Water also dissolves a wide range of substances, so that it helps to carry essential nutrients and elements to organisms that need them. Without water’s exception al ability to host ions (electrically charged atoms and molecules), we wouldn’t have photosynthesis or nerve impulses. The large surface tension of water makes it possible for sap to rise up great distances through capillary action, so that plants can stand tall. And so on.

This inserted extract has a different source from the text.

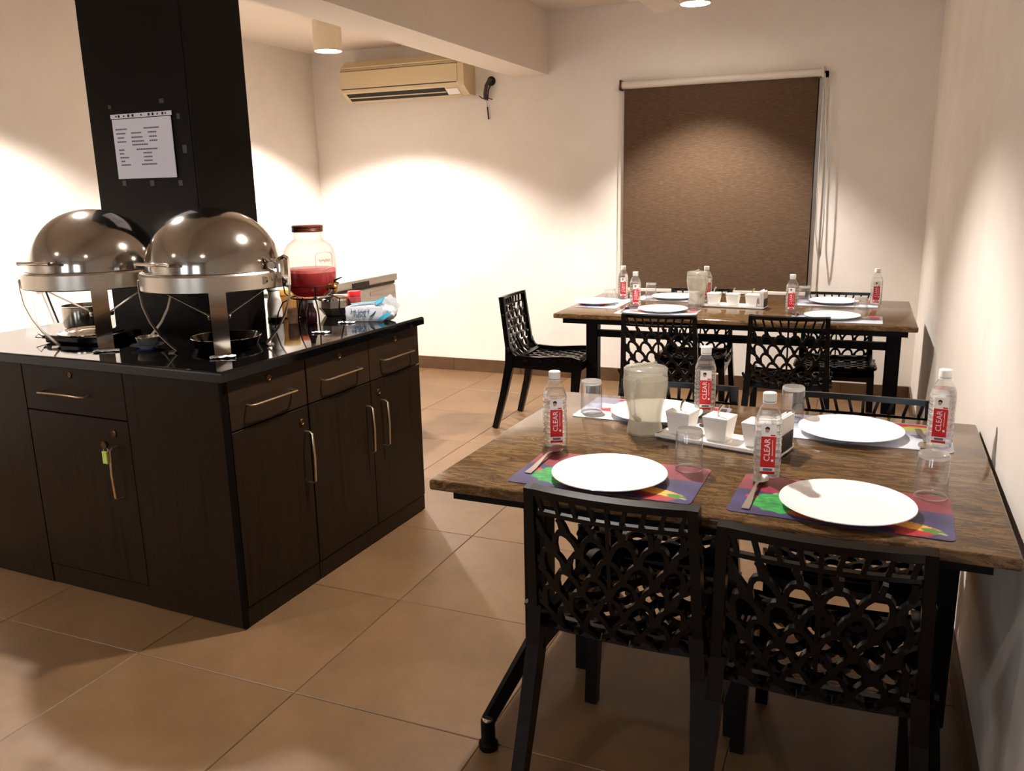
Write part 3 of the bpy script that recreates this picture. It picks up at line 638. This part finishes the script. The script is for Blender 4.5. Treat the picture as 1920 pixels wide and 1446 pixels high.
MB().lathe([(.06, -.001), (.06, -.03), (.02, -.05)], 24).tube([(0, 0, -.04), (0, 0, -.24)], .012, 10).build('down_rod', MT['fan'], fn, True)
MB().lathe([(.03, -.23), (.09, -.245), (.105, -.27), (.09, -.305), (.05, -.325), (.001, -.33)], 28).build('motor', MT['fan'], fn, True)
for k in range(3):
    a = radians(87+120*k); d_ = Vector((cos(a), sin(a), 0)); pts = [d_*.08+Vector((0, 0, -.27)), d_*.16+Vector((0, 0, -.27)), d_*.58+Vector((0, 0, -.275)), d_*.6+Vector((0, 0, -.275))]
    MB().strip(pts, [(-sin(a)*.15, cos(a)*.15, 1)]*4, [.05, .13, .15, .11], .006).build('blade', MT['fan'], fn)

# ------------------------------------------------------------------ tables
ZTAB = .777
def table(name, label, x, y, rz, W, D, po):
    t = thing(name, label, 'table', (x, y, 0), rz)
    top = MB().rbox((0, 0, ZTAB-.026), (W, D, ZTAB), .006, 3).build('table_top', MT['granite'], t, True, angle=30)
    MB().span((.042, .045, ZTAB-.058), (W-.04, D-.045, ZTAB-.0265)).build('apron', MT['frame'], t)
    yc = D/2
    for px in (po, W-po):
        MB().rbox((px-.036, yc-.036, .12), (px+.036, yc+.036, ZTAB-.06), .004, 1).build('leg', MT['frame'], t)
        for s_ in (-1, 1):
            y1 = yc+s_*(D/2-.1)
            f = MB().tube([(px, yc, .15), (px, yc+s_*.05, .145), (px, y1, .082)], [.026, .026, .02], 8).build('foot_bar', MT['frame'], t, True)
            MB().lathe([(.024, .0), (.026, .004), (.026, .018), (.019, .022), (.019, .085)], 14, (px, y1, .001)).build('leveller', MT['frame'], f, True)
            MB().lathe([(.016, .085), (.015, .09), (.004, .092)], 14, (px, y1, .001)).build('screw_cap', MT['chrome'], f, True)
    MB().span((po+.03, yc-.02, .575), (W-po-.03, yc+.02, .615)).build('stretcher', MT['frame'], t)
    return t
T1 = (-.9344, 1.6785, -.0162, 1.2348, .9585); T2 = (-1.5907, 4.3513, .0062, 1.834, .976)
table('dining_table', 'brown granite dining table in the foreground against the right wall', *T1, .09)
table('dining_table', 'long brown granite dining table at the back before the roller blind', *T2, .085)

# ------------------------------------------------------------------ lattice chairs
def chair_surface(u, v):
    """u metres across, v metres down the back then forward along the seat -> point and normal"""
    prof = [(0., 0.0, .818), (.10, .014, .712), (.20, .028, .607), (.29, .040, .518), (.34, .058, .471), (.375, .085, .449), (.42, .13, .440), (.52, .23, .437), (.62, .33, .445), (.72, .43, .452), (.77, .478, .446), (.80, .50, .425)]
    for i in range(len(prof)-1):
        if v <= prof[i+1][0] or i == len(prof)-2:
            a, b = prof[i], prof[i+1]; k = max(0, (v-a[0])/(b[0]-a[0])); break
    y = a[1]+(b[1]-a[1])*k; z = a[2]+(b[2]-a[2])*k
    w = .188+.014*min(1, v/.4); s = u/w
    tn = Vector((0, b[1]-a[1], b[2]-a[2])).normalized(); nr = Vector((1, 0, 0)).cross(tn)
    dp_ = .018*(1-s*s)
    return Vector((u, y, z))+nr*(-dp_ if v < .36 else -dp_*.5), nr
HW = lambda v: .188+.014*min(1, v/.4)
def ribs(mb, v0, v1, rows_v, cell, h, wd_, th_, seat=False):
    for r, vb in enumerate(rows_v):
        nc = int(.5/cell)+2
        for c in range(-nc, nc+1):
            xc = (c+(.5 if r % 2 else 0))*cell; a_ = cell*.5; lean = .022*max(-1, min(1, xc/.15))
            pts = []; 
            for k in range(9):
                t_ = pi*k/8; u = xc+a_*cos(t_)+lean*sin(t_); v = vb-h*sin(t_)
                if abs(u) <= HW(v)+.001 and v0 <= v <= v1: pts.append((u, v))
                else:
                    if len(pts) > 1: break
                    pts = []
            if len(pts) > 1:
                S_ = [chair_surface(*q) for q in pts]; mb.strip([q[0] for q in S_], [q[1] for q in S_], wd_, th_)
            if abs(xc) < HW(vb)-.012 and vb-h > v0:
                S_ = [chair_surface(xc+lean*.9*q, vb-h*q) for q in (1., 1.45)]
                if vb-h*1.45 > v0: mb.strip([q[0] for q in S_], [q[1] for q in S_], wd_*.85, th_)
def line(mb, pts, w_, th_):
    S_ = [chair_surface(*q) for q in pts]; mb.strip([q[0] for q in S_], [q[1] for q in S_], w_, th_)
bk = MB()
line(bk, [(u, .008) for u in [-.188+.376*i/10 for i in range(11)]], .017, .026)
for s_ in (-1, 1): line(bk, [(s_*(HW(v)-.008), v) for v in [i*.385/12 for i in range(13)]], .022, .030)
line(bk, [(u, .055) for u in [-.188+.376*i/10 for i in range(11)]], .010, .012)
for i in range(-4, 5): line(bk, [(i*.041, .016), (i*.041+.010*(-1 if i > 0 else 1 if i < 0 else 0), .05)], .009, .012)
ribs(bk, .05, .385, [.052+.046*(i+1) for i in range(8)], .062, .052, .0115, .014)
line(bk, [(0, .05), (0, .15), (0, .25), (0, .37)], .008, .013)
line(bk, [(u, .376) for u in [-.2+.4*i/12 for i in range(13)]], .026, .016)
sm = MB()
ribs(sm, .385, .79, [.375+.046*(i+1) for i in range(9)], .062, .052, .0125, .016, True)
for s_ in (-1, 1): line(sm, [(s_*.192, .375+.4*i/10) for i in range(11)], .022, .05)
line(sm, [(u, .785) for u in [-.2+.4*i/10 for i in range(11)]], .05, .018)
line(sm, [(u, .39) for u in [-.2+.4*i/10 for i in range(11)]], .024, .03)
def leg_pts(front, s_):
    if front: return [(s_*.187, .478, .43), (s_*.189, .472, .36), (s_*.193, .462, .2), (s_*.197, .455, .002)], [.056, .05, .04, .03], .034
    return [(s_*.186, .040, .52), (s_*.193, .052, .41), (s_*.204, .012, .22), (s_*.216, -.045, .002)], [.03, .055, .042, .034], .032
def build_chair(loc, rz, label, group):
    t = thing('lattice_chair', label, 'chair', loc, rz, group)
    bk.build('backrest', MT['chair'], t, True, angle=35); sm.build('seat', MT['chair'], t, True, angle=35)
    for fr in (True, False):
        for s_ in (-1, 1):
            p_, w_, th_ = leg_pts(fr, s_)
            MB().strip(p_, [(1, 0, 0)]*4, w_, th_).build('leg', MT['chair'], t)
    # side rails joining the legs under the seat
    for s_ in (-1, 1): MB().strip([(s_*.190, .06, .415), (s_*.190, .26, .405), (s_*.190, .47, .408)], [(1, 0, 0)]*3, [.05, .04, .055], .028).build('side_rail', MT['chair'], t)
    MB().strip([(-.18, .485, .41), (.18, .485, .41)], [(0, 1, 0)]*2, .05, .02).build('front_rail', MT['chair'], t)
    return t
G1, G2 = 'lattice chairs at the near table', 'lattice chairs at the back table'
c0 = build_chair((-.468, 1.615, 0), -.035, 'black lattice chair at front left of the near table, by the foreground spoon', G1)
dup(c0, (-.040, 1.545, 0), -.02, 'black lattice chair at front right of the near table, closest to the camera', G1)
dup(c0, (-.548, 2.70, 0), pi+.03, 'black lattice chair on far side of the near table behind the frosted jug', G1)
dup(c0, (.017, 2.70, 0), pi-.03, 'black lattice chair on far side of the near table next to the right wall', G1)
dup(c0, (-.962, 4.20, 0), .06, 'black lattice chair at camera side of the back table, left one of two', G2)
dup(c0, (-.338, 4.30, 0), .03, 'black lattice chair at camera side of the back table, right one of two', G2)
dup(c0, (-.955, 5.36, 0), pi+.05, 'black lattice chair under the roller blind, behind the jug on the back table', G2)
dup(c0, (-.145, 5.36, 0), pi+.03, 'black lattice chair on the window side of the back table, near the right corner', G2)
dup(c0, (-2.035, 4.835, 0), -pi/2+.02, 'black lattice chair at the left end of the back table, seen from the side', G2)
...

This was deeply puzzling. How could an environment acquire fitness? After all, the chemical ingredients of a planet—water, rocks, air—don’t mutate and reproduce, the key attribute for achieving Darwinian fitness. Yet some of these vital attributes of water had been noted before. In the mid-19th century, several British scholars were commissioned by the Earl of Bridgewater to write a series of books showing “the Power, Wisdom, and Goodness of God, as manifested in the Creation”—in other words, how God’s wisdom was revealed in the discoveries of science, an objective called natural theology. In one of these Bridgewater Treatises, published in 1834, the English chemist William Prout asserted that liquid water’s expansion close to its freezing point was an example of this divine providence.
Henderson was not so ready to cede ground to God, but he admitted that it was not easy to find any alternative explanation for water’s apparent “fitness.” All he could say was that there was “exceedingly little ground for hope that any single explanation of these coincidences can arise from current hypotheses and laws.” If they are ever to be understood, he said, “it will be in the future, when research has penetrated far deeper into the riddle of the properties of matter.”